----- DATA SECTION
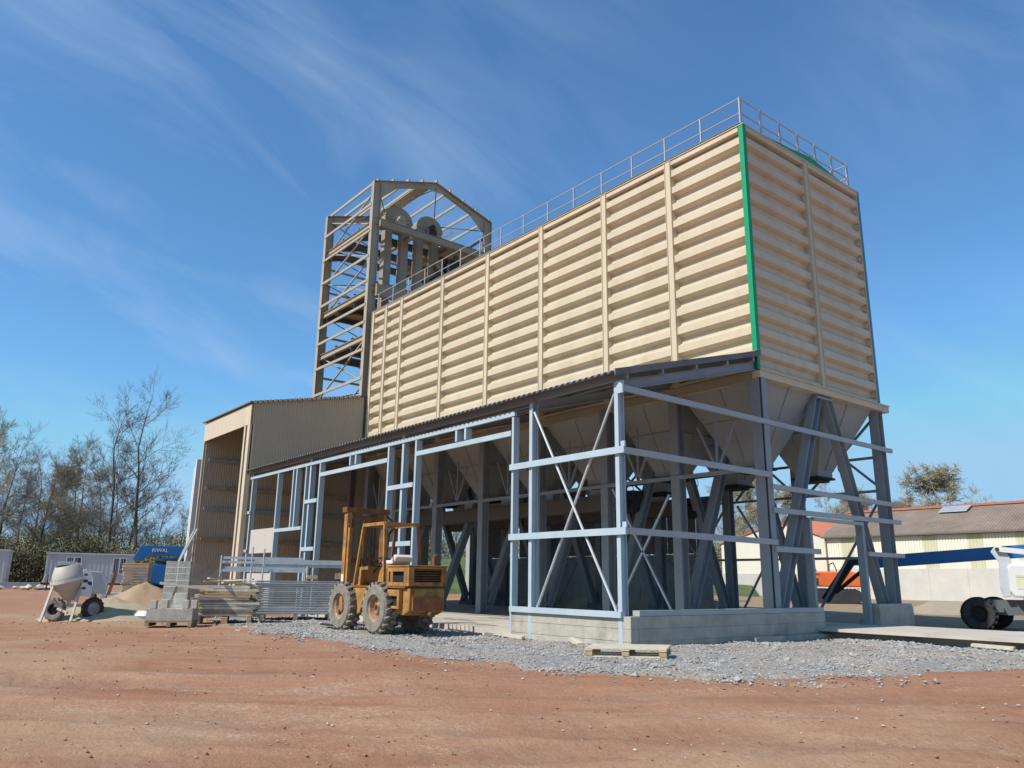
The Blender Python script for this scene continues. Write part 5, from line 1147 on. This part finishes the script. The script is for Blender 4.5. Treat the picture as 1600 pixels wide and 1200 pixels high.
tree('round', 1165, 92, 1.25, 155, 'dense brown budding tree behind the white gabled shed', GR)
GM = 'trees seen through the lean-to'
tree('tall2', 575, 78, .9, 15, 'bare tree seen through the tower base just left of the forklift mast', GM)
tree('mid', 540, 72, 1.2, 215, 'bare tree seen through the lean-to behind the left door header', GM)
tree('round', 660, 84, 1.0, 100, 'low tree seen above the grass bank between silo legs', GM)
tree('bud', 720, 88, 1.0, 10, 'thin tree seen past the white pillar between silo legs', GM)
# undergrowth: leaf clumps along the tree line
def undergrowth(name, px0, px1, s0, s1, n, h0, h1, m, label, lf=.12):
    b = MB(); rr = random.Random(hash(name) % 1000 if False else len(name)*7+n)
    for i in range(n):
        px = rr.uniform(px0, px1); s = rr.uniform(s0, s1); p = vp(px, s); env = h0+(h1-h0)*(.5+.9*noise.noise(V((p.x*.16, p.y*.16, 3))))
        z = p.z + env*rr.random()**1.25
        for _ in range(5):
            q = V((p.x+rr.gauss(0,.35), p.y+rr.gauss(0,.35), z+rr.gauss(0,.3))); u = V((rr.gauss(0,1), rr.gauss(0,1), rr.gauss(0,1))).normalized()*lf*rr.uniform(.5,1.2); v_ = u.orthogonal().normalized()*lf*.6*rr.uniform(.5, 1.2)
            b.add([q-u, q+v_, q+u, q-v_], [(0,1,2,3)])
        if rr.random() < .12: b.tube((p.x, p.y, p.z), (p.x+rr.gauss(0,1.0), p.y+rr.gauss(0,1.0), p.z+env*1.1), .022, .008, n=3, cap=False)
    o = b.build(name, m); return tag(o, label, name.replace('_', ' '), kind='stuff')
undergrowth('undergrowth', -120, 345, 70, 86, 12000, 2.2, 5.4, LEAF1, 'dense olive undergrowth and bushes below the bare trees')
undergrowth('ivy_thicket', -120, 190, 67, 72, 5500, 1.8, 4.2, LEAF2, 'dark ivy covered thicket behind the site cabins')
undergrowth('hedge', 480, 1180, 74, 86, 8000, 3.0, 6.0, LEAF1, 'olive hedge beyond the grass bank')
undergrowth('tree_line', 1060, 1600, 92, 108, 6500, 3.0, 7.0, LEAF1, 'brown green tree line behind the sheds')
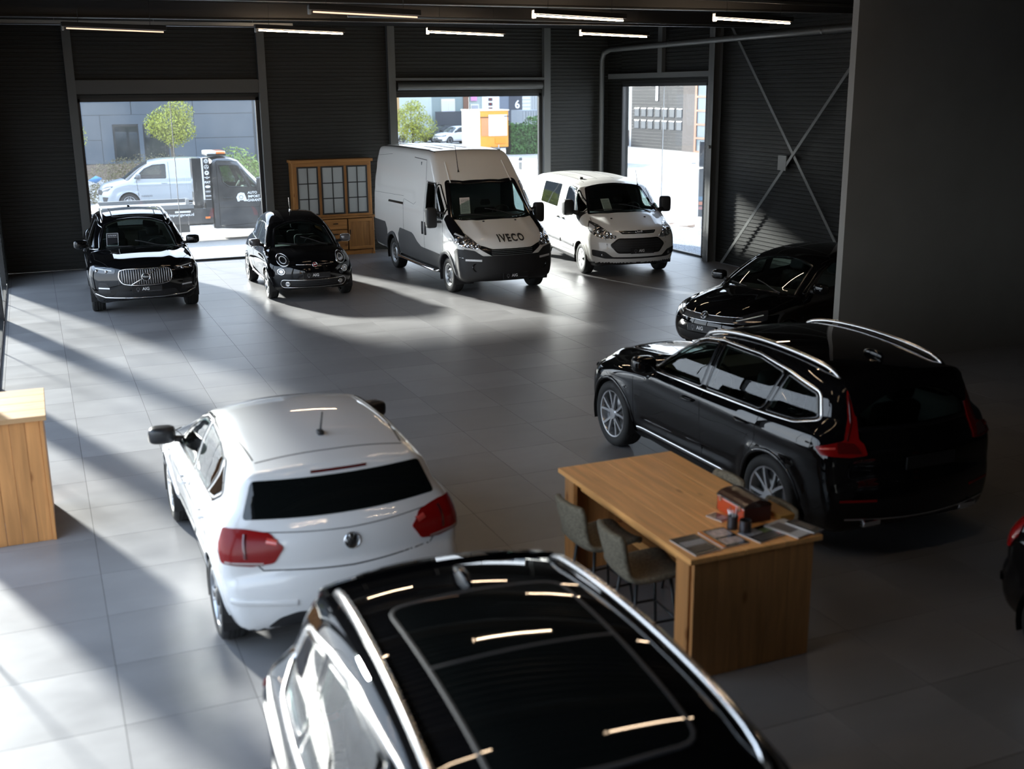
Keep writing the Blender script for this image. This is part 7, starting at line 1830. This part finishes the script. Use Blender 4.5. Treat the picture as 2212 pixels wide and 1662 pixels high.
lathe('jockey_tyre', [(0, -.04), (.12, -.04), (.12, .04), (0, .04)], RUBBER, tr, 16, 'x', (0, -2.2, .12))
for s in (1, -1):
    bm = bmesh.new(); add_lathe(bm, [(.1, -.09), (.29, -.09), (.31, -.05), (.31, .05), (.29, .09), (.1, .09)], 20, 'x', s * .98, .4, .31); bm_obj('trailer_wheel', bm, RUBBER, tr)
bo = tag(lathe('bollard', [(0, 0), (.10, 0), (.10, .52), (.12, .53), (.12, .60), (.09, .66), (0, .67)], principled('bollard_grey', (.06, .065, .07), .5), None, 16, 'z', (25.1, 58.0, GZ)), 'short dark bollard on the pale yard right of the tall van', 'bollard')
lathe('bollard_band', [(.103, .40), (.106, .41), (.106, .48), (.103, .49)], PRINT_WHITE, bo, 16)
for k, (x, y, a, src, lab) in enumerate(((33.0, 90.0, 200, polo, 'white parked car between the shrub and the yellow trailer'), (33.2, 93.6, 190, golf, 'dark parked car behind the white one, middle window'), (28.2, 94.6, 10, polo, 'white parked car behind the loose shrub, middle window'))):
    o = dup_tree(src); o.location = (x, y, GZ); o.rotation_euler = (0, 0, R(a)); tag(o, lab, 'car'); o.name = 'parked_car'

# units seen through the glazed door
ub = tag(empty('workshop_unit', (42.6, 72.0, GZ)), 'workshop unit with dark sectional door numbered 1, seen through the glazed door', 'building')
box('unit_wall', .1, 6, -10, 5.2, 0, 8, principled('unit_dark', (.10, .10, .11), .8), ub)
SECT = principled('sectional_door', (.012, .013, .016), .45, spec=.2)
zz = np.arange(0, 6.2, .235)
for z0, z1 in zip(zz, zz[1:]): box('door_section', 0, .08, -2.8, 4.95, z0 + .004, z1 - .004, SECT, ub, .003)
for zr in (1.42, 2.30):
    for k in range(7): box('door_light', -.03, 0, -2.35 + k * 1.02, -1.65 + k * 1.02, zr, zr + .62, principled('door_light_pale', (.14, .145, .15), .2), ub, .03)
lettering('unit_number', '1', 2.1, (-.04, 1.15, 4.15), (0, -1, 0), (0, 0, 1), PRINT_WHITE, ub, .06)
bkm = principled('dark_brick', (.06,.05,.045), .9); n_, l_, b_n = nodes_of(bkm)
bt = n_.new('ShaderNodeTexBrick'); tc_ = n_.new('ShaderNodeTexCoord'); mp_ = n_.new('ShaderNodeMapping'); mp_.inputs['Rotation'].default_value = (0, R(90), R(90))
l_.new(tc_.outputs['Object'], mp_.inputs[0]); l_.new(mp_.outputs[0], bt.inputs[0]); bt.inputs['Scale'].default_value = 4.0; bt.inputs['Color1'].default_value = (.075, .057, .05, 1); bt.inputs['Color2'].default_value = (.05, .039, .035, 1); bt.inputs['Mortar'].default_value = (.10, .095, .09, 1); l_.new(bt.outputs[0], b_n.inputs['Base Color'])
box('brick_pier', -.25, .2, -4.45, -2.85, 0, 6.5, bkm, ub); box('brick_pier', -.4, .1, -9.5, -7.9, 0, 6.5, bkm, ub)
WFR = principled('timber_window_frame', (.20, .075, .03), .5); PGL = principled('pale_window_glass', (.13, .16, .17), .08, spec=.8)
fr = box('window_frame', -.32, -.2, -4.75, -4.5, 0, 6, WFR, ub); box('window_frame', -.32, -.2, -7.9, -7.65, 0, 6, WFR, ub)
for k in range(7):
    z = k * .92; box('window_rail', -.32, -.2, -7.65, -4.75, z, z + .13, WFR, fr); box('window_pane', -.27, -.24, -7.65, -4.75, z + .13, z + .92, PGL, fr)
ls = tag(empty('siding_house', (43.2, 79.4, GZ)), 'pale grey siding wall left of the dark sectional door', 'building')
for k in range(26): box('siding_board', 0, .06, -1.2, 4.0, 1.2 + k * .21, 1.39 + k * .21, principled('siding_grey', (.11, .12, .13), .6), ls)
box('siding_wall', .06, 3, -1.2, 4, 0, 6.8, principled('siding_grey', (.11, .12, .13), .6), ls); box('dark_plinth', -.04, .06, -1.0, 4, 0, 1.18, noise_var(principled('plinth_dark', (.06, .045, .042), .9), (4, 4, 4), .3), ls); box('corner_board', -.08, .1, -1.9, -1.2, 0, 6.6, principled('corner_pale', (.40, .41, .42), .6), ls)
bc_ = dup_tree(polo); bc_.location = (30.75, 60.2, GZ); bc_.rotation_euler = (0, 0, R(-6)); tag(bc_, 'dark blue car nose just visible at the left of the glazed door', 'car'); bc_.name = 'parked_car'
def repaint(o, a, b):
    for ch in o.children:
        if ch.type == 'MESH' and any(m == a for m in ch.data.materials):
            ch.data = ch.data.copy()
            for i, m in enumerate(ch.data.materials):
                if m == a: ch.data.materials[i] = b
        repaint(ch, a, b)
repaint(bc_, PAINT_WHITE, PAINT_BLUE)
# dealer's sign
sn = tag(empty('sign_pylon', (18.85, 29.65, -.25), R(-28)), 'dark dealer sign pylon with orange stripe outside the glazed door', 'sign')
box('sign_panel', -.04, 1.35, -.05, .05, .28, 2.55, principled('sign_dark', (.022, .024, .028), .4), sn, .01); box('sign_edge', -.06, -.035, -.055, .055, .26, 2.57, SATIN, sn); box('sign_post', .02, .10, -.04, .04, -.2, .3, SATIN, sn); box('sign_post', 1.18, 1.26, -.04, .04, -.2, .3, SATIN, sn)
for s, z, x, sz in (('AIG AUTO', 1.86, .16, .19), ("TOPKLASSE", 1.52, .50, .15), ('VOORRAAD', 1.30, .36, .15)):
    lettering('sign_lettering', s, sz, (x, -.052, z), (1, 0, 0), (0, 0, 1), PRINT_WHITE, sn, .004, 'LEFT', .003)
box('sign_stripe', -.03, 1.34, -.054, -.05, .78, .90, principled('stripe_teal', (.05, .13, .20), .5), sn); box('sign_stripe', -.03, 1.34, -.054, -.05, .64, .74, principled('stripe_rust', (.40, .13, .06), .5), sn); box('sign_stripe', -.03, 1.34, -.054, -.05, .50, .59, principled('stripe_rose', (.30, .12, .11), .5), sn)
prism('sign_picture', [(.10, 2.0), (.42, 2.0), (.42, 2.5)], -.056, -.052, principled('sign_car_glass', (.10, .20, .20), .2), sn, 'y')
mh = tag(lathe('manhole', [(0, -.02), (.42, -.02), (.42, .05), (.38, .06), (.36, .045), (0, .05)], principled('rust_cover', (.33, .22, .15), .8), None, 28, 'z', (17.75, 28.9, -.12)), 'round rusty manhole cover on the gravel outside the glazed door', 'manhole')
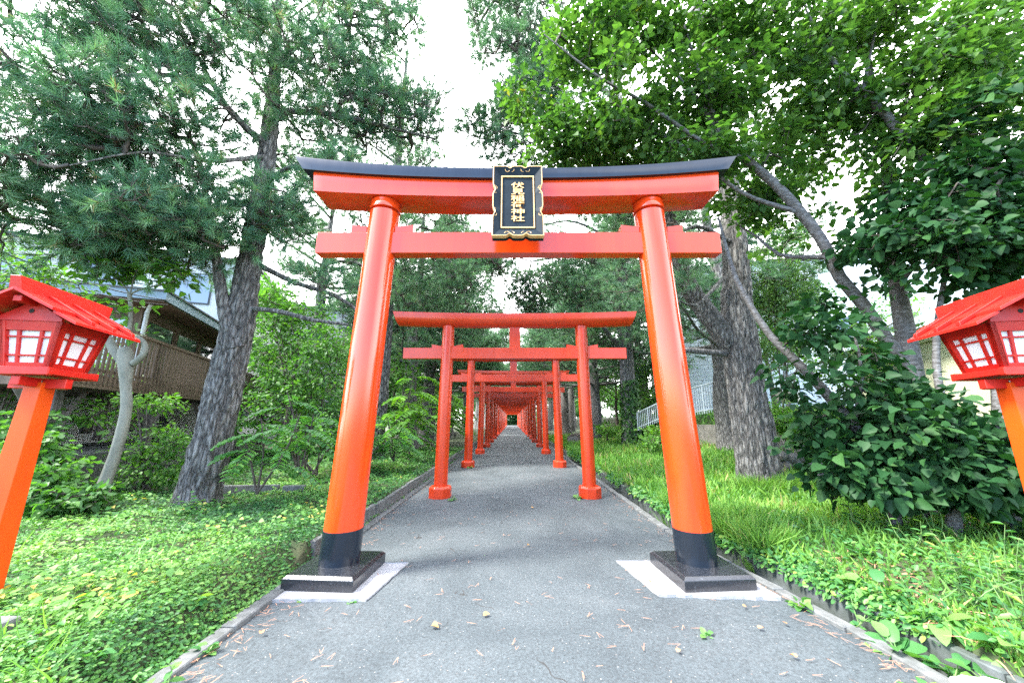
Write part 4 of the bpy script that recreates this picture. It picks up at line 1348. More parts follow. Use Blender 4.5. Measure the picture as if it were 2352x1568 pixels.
----------
— PROBLEM DESCRIPTION —
Output the records above as they stand, from the first line to the line with "behind the sheds')", inclusive, and exclude the pictures.

— SOLUTION TO THE EXERCISE —
The Blender Python script for this scene continues. Write part 5, from line 1147 on. This part finishes the script. The script is for Blender 4.5. Treat the picture as 1600 pixels wide and 1200 pixels high.
tree('round', 1165, 92, 1.25, 155, 'dense brown budding tree behind the white gabled shed', GR)
GM = 'trees seen through the lean-to'
tree('tall2', 575, 78, .9, 15, 'bare tree seen through the tower base just left of the forklift mast', GM)
tree('mid', 540, 72, 1.2, 215, 'bare tree seen through the lean-to behind the left door header', GM)
tree('round', 660, 84, 1.0, 100, 'low tree seen above the grass bank between silo legs', GM)
tree('bud', 720, 88, 1.0, 10, 'thin tree seen past the white pillar between silo legs', GM)
# undergrowth: leaf clumps along the tree line
def undergrowth(name, px0, px1, s0, s1, n, h0, h1, m, label, lf=.12):
    b = MB(); rr = random.Random(hash(name) % 1000 if False else len(name)*7+n)
    for i in range(n):
        px = rr.uniform(px0, px1); s = rr.uniform(s0, s1); p = vp(px, s); env = h0+(h1-h0)*(.5+.9*noise.noise(V((p.x*.16, p.y*.16, 3))))
        z = p.z + env*rr.random()**1.25
        for _ in range(5):
            q = V((p.x+rr.gauss(0,.35), p.y+rr.gauss(0,.35), z+rr.gauss(0,.3))); u = V((rr.gauss(0,1), rr.gauss(0,1), rr.gauss(0,1))).normalized()*lf*rr.uniform(.5,1.2); v_ = u.orthogonal().normalized()*lf*.6*rr.uniform(.5, 1.2)
            b.add([q-u, q+v_, q+u, q-v_], [(0,1,2,3)])
        if rr.random() < .12: b.tube((p.x, p.y, p.z), (p.x+rr.gauss(0,1.0), p.y+rr.gauss(0,1.0), p.z+env*1.1), .022, .008, n=3, cap=False)
    o = b.build(name, m); return tag(o, label, name.replace('_', ' '), kind='stuff')
undergrowth('undergrowth', -120, 345, 70, 86, 12000, 2.2, 5.4, LEAF1, 'dense olive undergrowth and bushes below the bare trees')
undergrowth('ivy_thicket', -120, 190, 67, 72, 5500, 1.8, 4.2, LEAF2, 'dark ivy covered thicket behind the site cabins')
undergrowth('hedge', 480, 1180, 74, 86, 8000, 3.0, 6.0, LEAF1, 'olive hedge beyond the grass bank')
undergrowth('tree_line', 1060, 1600, 92, 108, 6500, 3.0, 7.0, LEAF1, 'brown green tree line behind the sheds')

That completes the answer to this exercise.